Arts » Music

Savoyard Affair

by Philip Campbell
Sunday Feb 11, 2018

Lamplighters Music Theatre entered the 2018 side of their 65th season last weekend with an exuberant production of Gilbert & Sullivan's "The Gondoliers, or, The King of Barataria" at Yerba Buena Center for the Arts. The San Francisco-based company is a Northern California tradition that happily survives, relying on a corps of professionals and a constantly refreshed ensemble of new talent. Standards are kept high, and respect for the wonderfully topsy-turvy world of G&S is supreme.
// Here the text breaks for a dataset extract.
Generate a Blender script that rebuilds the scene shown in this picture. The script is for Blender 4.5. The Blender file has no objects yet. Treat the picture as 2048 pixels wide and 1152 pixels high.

Even when plots are contrived and improbable (and with W.S. Gilbert, that's usually the case), the Lamplighters cut to the core with expert comic instinct and musicianship. With "The Gondoliers," these virtues are especially important. One of those "mix-ups at birth" stories that kept audiences roaring with laughter at London's Savoy in 1889, the scenario brings two infant boys from fictional Barataria to Venice, where the grownup lads, raised to become gondoliers, pick their brides in a sort of "blind-man's bluff." In typical G&S fashion, both of the chosen sopranos are clever, willful and pretty.

The quartet of lovers soon learns one of the boys was whisked away in infancy to protect him until his eventual assumption of the throne of Barataria. His parents also married him to the baby daughter of the Duke and Duchess of Plaza-Toro before the carrying-off to Italy.

On top of that, only their ancient nursemaid can identify which of the youths is the actual royal heir! The lately impoverished Duke and Duchess arrive in Venice with Casilda, their daughter (the bride), to claim kinship because the throne has finally been cleared by an insurrection.

It goes on; believe me, it goes on, until the sublimely silly deus ex machina of the finale. But who really cares if the story is believable? The jokes and patter songs are plentiful, and Arthur Sullivan supplied some of his sunniest melodies for the ballads and rousing choruses.